__Do this__:
Starting with the first line of the listing, quote each line exactly until and including the one with "SC.camera = co", leaving pictures out.

__Provided records__:
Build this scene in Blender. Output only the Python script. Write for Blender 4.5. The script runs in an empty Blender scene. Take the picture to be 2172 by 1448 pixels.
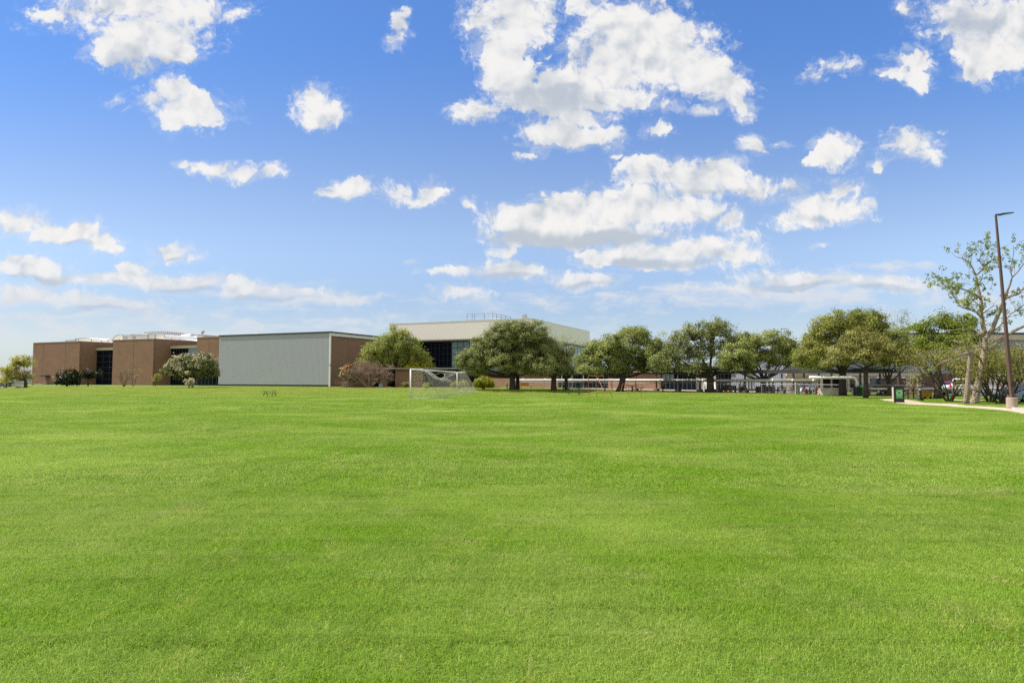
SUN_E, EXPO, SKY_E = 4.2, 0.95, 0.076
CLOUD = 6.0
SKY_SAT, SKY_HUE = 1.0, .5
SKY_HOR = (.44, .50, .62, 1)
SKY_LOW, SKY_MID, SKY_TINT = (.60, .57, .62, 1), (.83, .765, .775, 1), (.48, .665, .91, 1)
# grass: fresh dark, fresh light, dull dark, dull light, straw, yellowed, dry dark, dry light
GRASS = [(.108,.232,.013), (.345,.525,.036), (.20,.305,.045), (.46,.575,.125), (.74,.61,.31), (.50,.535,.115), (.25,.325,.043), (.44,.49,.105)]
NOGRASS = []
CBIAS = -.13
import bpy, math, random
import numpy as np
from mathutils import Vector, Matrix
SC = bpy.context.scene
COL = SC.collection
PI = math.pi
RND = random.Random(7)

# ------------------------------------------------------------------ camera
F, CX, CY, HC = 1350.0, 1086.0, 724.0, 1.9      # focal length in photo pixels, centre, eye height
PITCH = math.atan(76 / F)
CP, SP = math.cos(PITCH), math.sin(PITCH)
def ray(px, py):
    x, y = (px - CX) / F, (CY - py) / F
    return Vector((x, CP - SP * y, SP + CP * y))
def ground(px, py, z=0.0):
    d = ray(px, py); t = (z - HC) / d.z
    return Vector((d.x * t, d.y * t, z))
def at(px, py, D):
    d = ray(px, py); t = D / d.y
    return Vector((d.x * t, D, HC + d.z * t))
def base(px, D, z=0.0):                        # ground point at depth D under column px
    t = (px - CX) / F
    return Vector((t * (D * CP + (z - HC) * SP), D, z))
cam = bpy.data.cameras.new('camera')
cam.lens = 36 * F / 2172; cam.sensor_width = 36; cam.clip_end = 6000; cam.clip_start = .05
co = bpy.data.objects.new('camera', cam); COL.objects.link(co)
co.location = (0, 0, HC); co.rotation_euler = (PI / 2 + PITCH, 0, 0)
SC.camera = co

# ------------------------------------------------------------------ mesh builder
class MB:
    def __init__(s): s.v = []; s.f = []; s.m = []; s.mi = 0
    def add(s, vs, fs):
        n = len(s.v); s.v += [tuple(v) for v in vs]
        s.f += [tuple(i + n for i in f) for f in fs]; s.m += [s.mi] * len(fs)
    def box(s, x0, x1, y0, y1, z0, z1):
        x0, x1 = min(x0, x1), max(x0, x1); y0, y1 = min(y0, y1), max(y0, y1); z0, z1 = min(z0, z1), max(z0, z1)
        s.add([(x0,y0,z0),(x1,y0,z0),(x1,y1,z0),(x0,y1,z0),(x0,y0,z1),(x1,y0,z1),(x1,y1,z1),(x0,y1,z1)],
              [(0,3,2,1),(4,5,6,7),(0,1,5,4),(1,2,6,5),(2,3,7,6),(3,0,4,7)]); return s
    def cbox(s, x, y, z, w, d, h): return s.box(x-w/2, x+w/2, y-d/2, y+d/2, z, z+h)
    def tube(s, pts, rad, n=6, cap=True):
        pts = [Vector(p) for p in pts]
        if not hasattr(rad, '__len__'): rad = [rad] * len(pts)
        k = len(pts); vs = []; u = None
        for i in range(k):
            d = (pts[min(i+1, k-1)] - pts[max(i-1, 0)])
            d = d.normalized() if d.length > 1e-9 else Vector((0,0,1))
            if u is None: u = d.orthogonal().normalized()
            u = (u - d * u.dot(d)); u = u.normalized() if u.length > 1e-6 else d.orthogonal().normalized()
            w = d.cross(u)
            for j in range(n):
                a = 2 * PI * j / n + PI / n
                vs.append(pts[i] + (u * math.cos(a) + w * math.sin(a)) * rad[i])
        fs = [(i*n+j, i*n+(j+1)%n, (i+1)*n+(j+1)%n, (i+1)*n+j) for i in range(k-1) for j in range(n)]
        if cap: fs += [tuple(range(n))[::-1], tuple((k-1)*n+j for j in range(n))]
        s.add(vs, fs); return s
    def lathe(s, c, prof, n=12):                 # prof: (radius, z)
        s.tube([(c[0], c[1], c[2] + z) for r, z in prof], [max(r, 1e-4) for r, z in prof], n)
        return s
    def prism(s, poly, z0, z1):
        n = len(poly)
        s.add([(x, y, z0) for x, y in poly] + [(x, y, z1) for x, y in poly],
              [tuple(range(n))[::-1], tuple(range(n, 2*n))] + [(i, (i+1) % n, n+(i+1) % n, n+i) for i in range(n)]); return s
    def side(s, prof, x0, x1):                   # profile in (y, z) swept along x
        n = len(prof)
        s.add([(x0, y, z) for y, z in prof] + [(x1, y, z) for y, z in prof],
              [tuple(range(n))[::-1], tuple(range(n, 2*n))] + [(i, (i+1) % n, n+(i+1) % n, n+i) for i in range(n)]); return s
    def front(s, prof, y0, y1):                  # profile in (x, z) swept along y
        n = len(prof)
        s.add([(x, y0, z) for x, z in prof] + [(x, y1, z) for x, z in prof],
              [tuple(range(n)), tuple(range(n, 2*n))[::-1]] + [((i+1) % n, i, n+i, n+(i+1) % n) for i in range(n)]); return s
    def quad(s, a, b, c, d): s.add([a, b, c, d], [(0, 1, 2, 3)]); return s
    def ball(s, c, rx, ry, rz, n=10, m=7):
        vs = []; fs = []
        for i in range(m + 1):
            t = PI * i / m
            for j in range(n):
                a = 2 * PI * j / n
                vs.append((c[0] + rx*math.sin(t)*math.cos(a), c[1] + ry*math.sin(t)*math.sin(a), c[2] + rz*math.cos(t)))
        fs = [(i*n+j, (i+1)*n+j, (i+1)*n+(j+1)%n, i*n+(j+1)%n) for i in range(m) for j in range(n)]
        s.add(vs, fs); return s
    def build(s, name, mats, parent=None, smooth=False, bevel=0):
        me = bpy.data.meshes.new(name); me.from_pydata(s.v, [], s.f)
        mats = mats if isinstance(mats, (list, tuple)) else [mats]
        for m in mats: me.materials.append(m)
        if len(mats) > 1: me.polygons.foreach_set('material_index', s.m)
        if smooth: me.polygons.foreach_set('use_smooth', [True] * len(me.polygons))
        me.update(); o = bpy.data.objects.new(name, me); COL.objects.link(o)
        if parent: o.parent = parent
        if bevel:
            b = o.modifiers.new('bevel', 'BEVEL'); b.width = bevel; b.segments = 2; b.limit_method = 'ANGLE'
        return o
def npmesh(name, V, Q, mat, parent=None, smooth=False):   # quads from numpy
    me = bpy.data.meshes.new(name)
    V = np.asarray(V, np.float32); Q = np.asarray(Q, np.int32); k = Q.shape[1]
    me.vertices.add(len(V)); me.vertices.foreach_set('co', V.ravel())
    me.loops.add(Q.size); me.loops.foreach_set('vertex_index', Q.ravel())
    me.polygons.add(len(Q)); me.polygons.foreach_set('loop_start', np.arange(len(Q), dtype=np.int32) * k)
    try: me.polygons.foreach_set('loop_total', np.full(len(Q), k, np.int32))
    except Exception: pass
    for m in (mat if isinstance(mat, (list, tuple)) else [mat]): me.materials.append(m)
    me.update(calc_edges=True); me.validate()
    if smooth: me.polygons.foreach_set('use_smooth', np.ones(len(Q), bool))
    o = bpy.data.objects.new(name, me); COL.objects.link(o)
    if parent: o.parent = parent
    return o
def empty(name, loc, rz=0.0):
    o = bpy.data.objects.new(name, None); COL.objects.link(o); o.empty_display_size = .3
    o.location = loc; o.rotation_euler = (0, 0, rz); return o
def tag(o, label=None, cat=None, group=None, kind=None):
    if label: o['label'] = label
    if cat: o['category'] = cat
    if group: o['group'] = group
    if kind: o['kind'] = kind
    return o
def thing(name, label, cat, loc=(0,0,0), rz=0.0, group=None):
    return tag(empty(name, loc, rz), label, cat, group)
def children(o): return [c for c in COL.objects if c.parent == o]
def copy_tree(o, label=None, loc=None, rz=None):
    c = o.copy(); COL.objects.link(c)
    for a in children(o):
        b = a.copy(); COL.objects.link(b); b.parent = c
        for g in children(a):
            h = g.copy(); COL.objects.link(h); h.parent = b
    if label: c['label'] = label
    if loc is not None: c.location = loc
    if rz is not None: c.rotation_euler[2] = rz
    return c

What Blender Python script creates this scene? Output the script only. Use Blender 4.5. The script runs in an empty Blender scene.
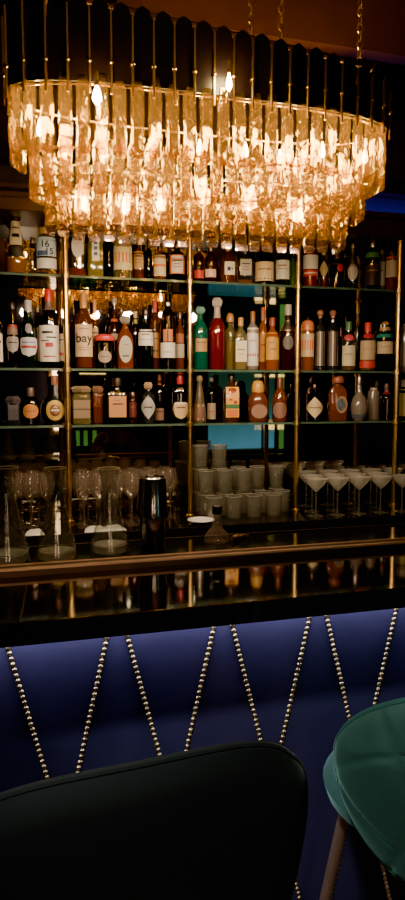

__Output below__:
Build this scene in Blender. Output only the Python script. Write for Blender 4.5. The script runs in an empty Blender scene. Take the picture to be 2172 by 1448 pixels.
SUN_E, EXPO, SKY_E = 4.2, 0.95, 0.076
CLOUD = 6.0
SKY_SAT, SKY_HUE = 1.0, .5
SKY_HOR = (.44, .50, .62, 1)
SKY_LOW, SKY_MID, SKY_TINT = (.60, .57, .62, 1), (.83, .765, .775, 1), (.48, .665, .91, 1)
# grass: fresh dark, fresh light, dull dark, dull light, straw, yellowed, dry dark, dry light
GRASS = [(.108,.232,.013), (.345,.525,.036), (.20,.305,.045), (.46,.575,.125), (.74,.61,.31), (.50,.535,.115), (.25,.325,.043), (.44,.49,.105)]
NOGRASS = []
CBIAS = -.13
import bpy, math, random
import numpy as np
from mathutils import Vector, Matrix
SC = bpy.context.scene
COL = SC.collection
PI = math.pi
RND = random.Random(7)

# ------------------------------------------------------------------ camera
F, CX, CY, HC = 1350.0, 1086.0, 724.0, 1.9      # focal length in photo pixels, centre, eye height
PITCH = math.atan(76 / F)
CP, SP = math.cos(PITCH), math.sin(PITCH)
def ray(px, py):
    x, y = (px - CX) / F, (CY - py) / F
    return Vector((x, CP - SP * y, SP + CP * y))
def ground(px, py, z=0.0):
    d = ray(px, py); t = (z - HC) / d.z
    return Vector((d.x * t, d.y * t, z))
def at(px, py, D):
    d = ray(px, py); t = D / d.y
    return Vector((d.x * t, D, HC + d.z * t))
def base(px, D, z=0.0):                        # ground point at depth D under column px
    t = (px - CX) / F
    return Vector((t * (D * CP + (z - HC) * SP), D, z))
cam = bpy.data.cameras.new('camera')
cam.lens = 36 * F / 2172; cam.sensor_width = 36; cam.clip_end = 6000; cam.clip_start = .05
co = bpy.data.objects.new('camera', cam); COL.objects.link(co)
co.location = (0, 0, HC); co.rotation_euler = (PI / 2 + PITCH, 0, 0)
SC.camera = co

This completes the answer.